Husband had booked me a lovely hotel room in Heraklion - yes, now I indulged in luxury without a bad conscience - and I gratefully accepted to become even upgraded to a room with a balcony overlooking the harbour.

©Brigitta Huegel

In the evening I strolled about the old harbour,  

©Brigitta Huegel

and visited the Fortress of the Sea - a tower that was built in Hellenistic times, than rebuilt in the 7th or 8th century, and was called after the Venetian Conquest Castellum Communis - after a large earthquake in 1523 it was decided to replace it with the existing fortress.  

©Brigitta Huegel

All day it had been a bit rainy, first time ever, and the sea and the sky painted wonderful pictures. 


©Brigitta Huegel

...the last one almost a Dutch painting... 


©Brigitta Huegel




Saturday 27 June 2015

From Crete with Love

©Brigitta Huegel

Dear You, 
NO - it wasn't us - if you scrutinise the graffito you will see that someone did it in 2013, so: "Proved to be innocent". 

Yesterday I went to a lovely party and came back this morning at 2 o'clock, so I'm still a bit tired, but as fresh as a daisy, having followed Queen Mum's example - sticking to G&T. 
So I hope you will be sympathetic about me doing my school work in a somewhat slack way... 

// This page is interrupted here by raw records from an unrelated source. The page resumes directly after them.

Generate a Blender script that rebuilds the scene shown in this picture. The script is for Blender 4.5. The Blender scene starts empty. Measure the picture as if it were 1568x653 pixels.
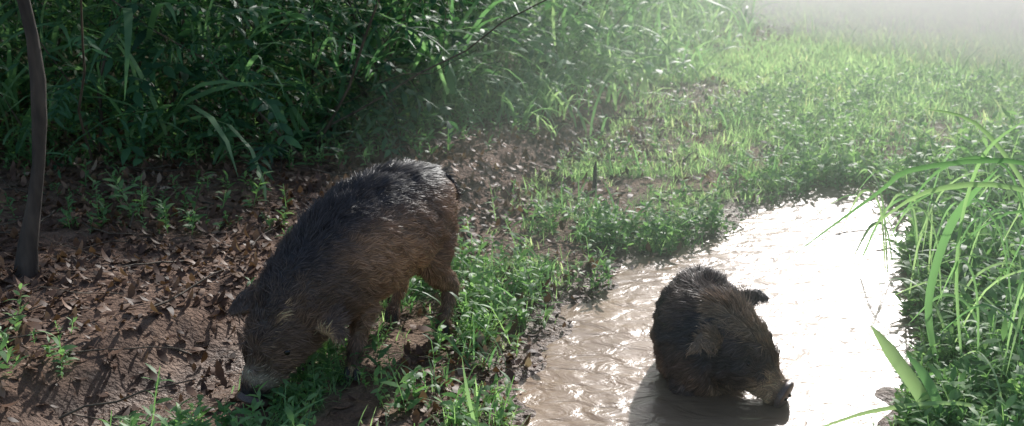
import bpy, math, random
import numpy as np
from mathutils import Vector, Matrix
rng = np.random.default_rng(7); random.seed(7)
scene = bpy.context.scene
scene.view_settings.view_transform='Standard'
scene.view_settings.look='None'
scene.view_settings.exposure=0

# ------------------------------------------------------------ noise / terrain
TAB = rng.random((256,256))
def vnoise(x,y,s):
    x=np.asarray(x,float)*s+100.3; y=np.asarray(y,float)*s+57.7
    xi=np.floor(x).astype(int); yi=np.floor(y).astype(int)
    fx=x-xi; fy=y-yi; fx=fx*fx*(3-2*fx); fy=fy*fy*(3-2*fy)
    a=TAB[xi%256,yi%256]; b=TAB[(xi+1)%256,yi%256]; c=TAB[xi%256,(yi+1)%256]; d=TAB[(xi+1)%256,(yi+1)%256]
    return (a*(1-fx)+b*fx)*(1-fy)+(c*(1-fx)+d*fx)*fy
def fbm(x,y,s,o=4):
    r=0;a=.5
    for i in range(o):
        r=r+a*vnoise(x,y,s*2**i); a*=.5
    return r
def sstep(a,b,x):
    t=np.clip((x-a)/(b-a),0,1); return t*t*(3-2*t)
POLY=np.array([(.02,4.05),(.06,4.6),(.15,5.2),(.36,5.5),(.6,5.75),(.95,6.28),(1.3,6.72),(1.62,7.05),(1.95,7.15),(2.1,6.8),(2.05,6.2),(1.82,5.5),(1.58,4.95),(1.46,4.5),(1.3,4.0),(1.0,3.5),(.6,3.1),(.2,3.2),(.02,3.6)])
def segd(x,y,pts):
    d=np.full(np.shape(x),1e9)
    for (ax,ay),(bx,by) in zip(pts[:-1],pts[1:]):
        ex,ey=bx-ax,by-ay
        t=np.clip(((x-ax)*ex+(y-ay)*ey)/(ex*ex+ey*ey),0,1)
        d=np.minimum(d,np.hypot(x-ax-t*ex,y-ay-t*ey))
    return d
def sdpud(x,y):
    x=np.asarray(x,float);y=np.asarray(y,float)
    ins=np.zeros(x.shape,bool); n=len(POLY)
    d=segd(x,y,list(POLY)+[POLY[0]])
    for i in range(n):
        ax,ay=POLY[i];bx,by=POLY[(i+1)%n]
        c=((ay>y)!=(by>y))&(x<(bx-ax)*(y-ay)/(by-ay+1e-12)+ax)
        ins^=c
    return np.where(ins,-d,d)+(vnoise(x,y,3)-.5)*.18+(vnoise(x,y,8)-.5)*.12
TRACK=[(1.8,6.9),(2.2,7.5),(2.75,8.2),(3.6,9.4),(5.2,12),(8,18)]
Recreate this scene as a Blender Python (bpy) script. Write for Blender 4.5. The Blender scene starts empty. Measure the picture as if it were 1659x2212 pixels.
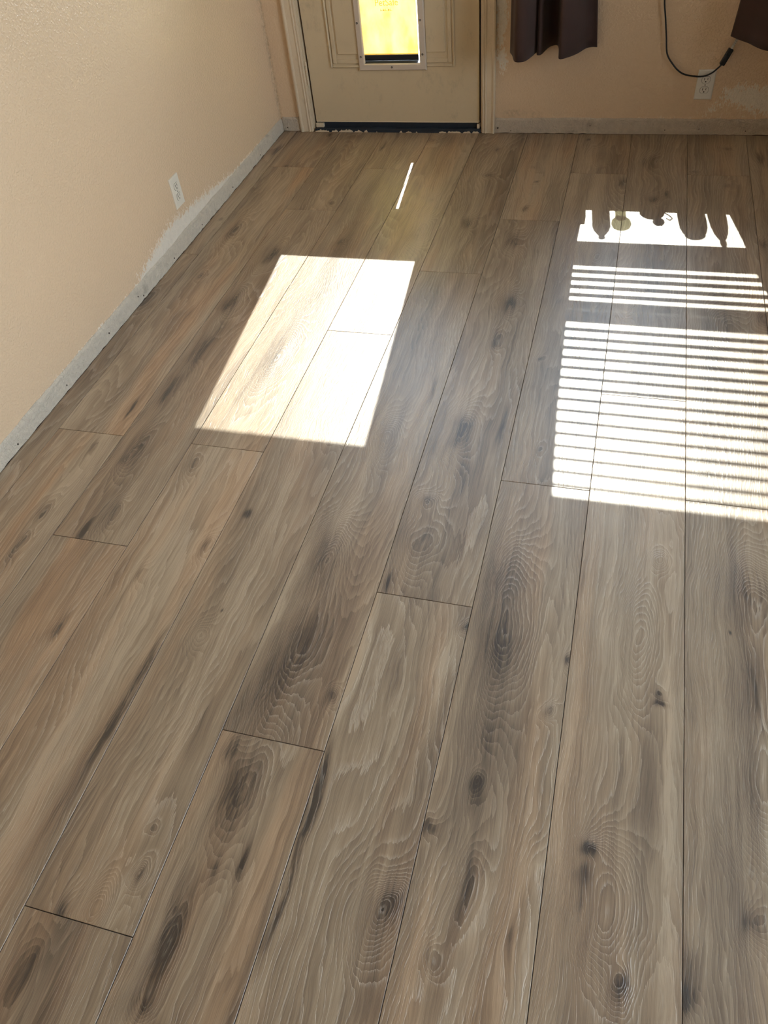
import bpy, bmesh, math, random
from mathutils import Vector, Matrix

random.seed(7)
scene = bpy.context.scene
COL = scene.collection
PI = math.pi

# ------------------------------------------------------------------ camera
cam_data = bpy.data.cameras.new('camera')
cam_data.sensor_fit = 'HORIZONTAL'
cam_data.sensor_width = 36.0
cam_data.lens = 36.0 * 1657.83 / 1659.0
cam_data.clip_start = 0.02
cam = bpy.data.objects.new('camera', cam_data)
COL.objects.link(cam)
r_ = Vector((0.96246363, 0.25530173, -0.09211290))
u_ = Vector((-0.12753809, 0.72500702, 0.67683000))
f_ = Vector((-0.23957837, 0.63967636, -0.73035359))
M_ = Matrix((r_, u_, -f_)).transposed().to_4x4()
M_.translation = Vector((0, 0, 1.45))
cam.matrix_world = M_
scene.camera = cam

# ------------------------------------------------------------------ sky, sun, exposure
SUN_STRENGTH = 5.8
SUN_COLOR = (1.0, 0.965, 0.88)
SKY_STRENGTH = 6.2
EXPOSURE = 1.05

world = bpy.data.worlds.new('sky')
scene.world = world
world.use_nodes = True
wn, wl = world.node_tree.nodes, world.node_tree.links
wn.clear()
wout = wn.new('ShaderNodeOutputWorld')
wbg = wn.new('ShaderNodeBackground')
wtc = wn.new('ShaderNodeTexCoord')
wsep = wn.new('ShaderNodeSeparateXYZ')
wramp = wn.new('ShaderNodeValToRGB')
wramp.color_ramp.elements[0].position = 0.0
wramp.color_ramp.elements[0].color = (0.84, 0.905, 1.0, 1)
wramp.color_ramp.elements[1].position = 0.9
wramp.color_ramp.elements[1].color = (0.62, 0.77, 1.0, 1)
wl.new(wtc.outputs['Generated'], wsep.inputs[0])
wl.new(wsep.outputs['Z'], wramp.inputs[0])
wl.new(wramp.outputs[0], wbg.inputs[0])
wbg.inputs[1].default_value = SKY_STRENGTH
wl.new(wbg.outputs[0], wout.inputs[0])

sun_data = bpy.data.lights.new('sun', 'SUN')
sun_data.energy = SUN_STRENGTH
sun_data.color = SUN_COLOR
sun_data.angle = math.radians(0.26)
sun = bpy.data.objects.new('sun', sun_data)
COL.objects.link(sun)
sun.location = (-0.5, 8, 8)
sun.rotation_euler = Vector((0.09, -1.0, -0.884)).to_track_quat('-Z', 'Y').to_euler()

def portal(name, loc, rot, sx, sy):
    d = bpy.data.lights.new(name, 'AREA')
    d.shape = 'RECTANGLE'; d.size = sx; d.size_y = sy
    d.cycles.is_portal = True
    o = bpy.data.objects.new(name, d); COL.objects.link(o)
    o.location = loc; o.rotation_euler = rot
portal('portal_window', (0.195, 3.80, 1.40), (-PI/2, 0, 0), 1.11, 1.6)
portal('portal_door_glass', (-1.055, 3.76, 1.49), (-PI/2, 0, 0), 0.56, 0.95)
portal('portal_fill_window', (2.50, 0.8, 1.45), (0, PI/2, 0), 1.7, 2.4)  # sky portal of the added, unseen side window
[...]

Showing you pictures of my stay in Crete.
Look, Mise: see my pink little rucksack on my bed? A torch of luxury in a rural though wonderful surrounding.

©Brigitta Huegel

The little cottages my Italian friend bought are under preservation of sites of historic interest - I felt a bit like a damsel (but not in distress - not even in the last week, when I lived there all on my own, I had no fear. Somewhere were neighbours... :-) - and the one green snake I met on a walk was quicker moving away than I.

©Brigitta Huegel

©Brigitta Huegel


But no WiFi, but beautiful nature - this whole part, Aspros Potamos, is proud of staying as much as Walden Pond as possible. (Of course Walden Pond is my interpretation).
But you might know me by now (a bit): even in the deepest wilderness this woman - The Lady of the house speaking - is Keepingup Appearances (hint: look at the tea bag):

©Brigitta Huegel

One has to walk 1 km through olive olive groves to come to the village of Makrygialos, and the sea.
I had a special place in a wonderful Gelateria, with homemade icecreams - but as I confounded the strict regulations about the permissible maximum weight for the flight luggage and mine, most of the times I took only a cappuccino. On the other side of the sea is Africa.

©Brigitta Huegel

And the people were so very, very friendly! Even though I confessed being German...(the only grumpy person was a manager in a bank, but we laughed about him and enjoyed the cherries a man had brought with him and shared with all of us).
Weather: end of May/ start of June: utterly marvelous! Lots of sun, and in the second week the water was warm too.
In that (solitary) week I met a lovely couple from Herfordshire, a Godsend, and we did and laughed a lot together, They even walked me back at night half of the way through the olive groves.
Though I already had started to become a courageous woman anyhow:

©Brigitta Huegel

here you see me after a ride to the monastry of Kapsas, where a Flamish translator took me (you saw the lovely stone pattern in my last blogpost).
Imagine: the last time I sat on a motorcycle behind my Dad I was five years old! Now I felt like Albertine from the film "Zazie dans le Metro" (and I told you, my Dad's name is Albert)
To drive the long winded road along the coast on a scooter was an adventurous treat!!

And yes, I will be back in Crete - maybe in September (but then my friends are waiting for me to join another narrowboat trip, different route), so maybe I will be back next year in early summer.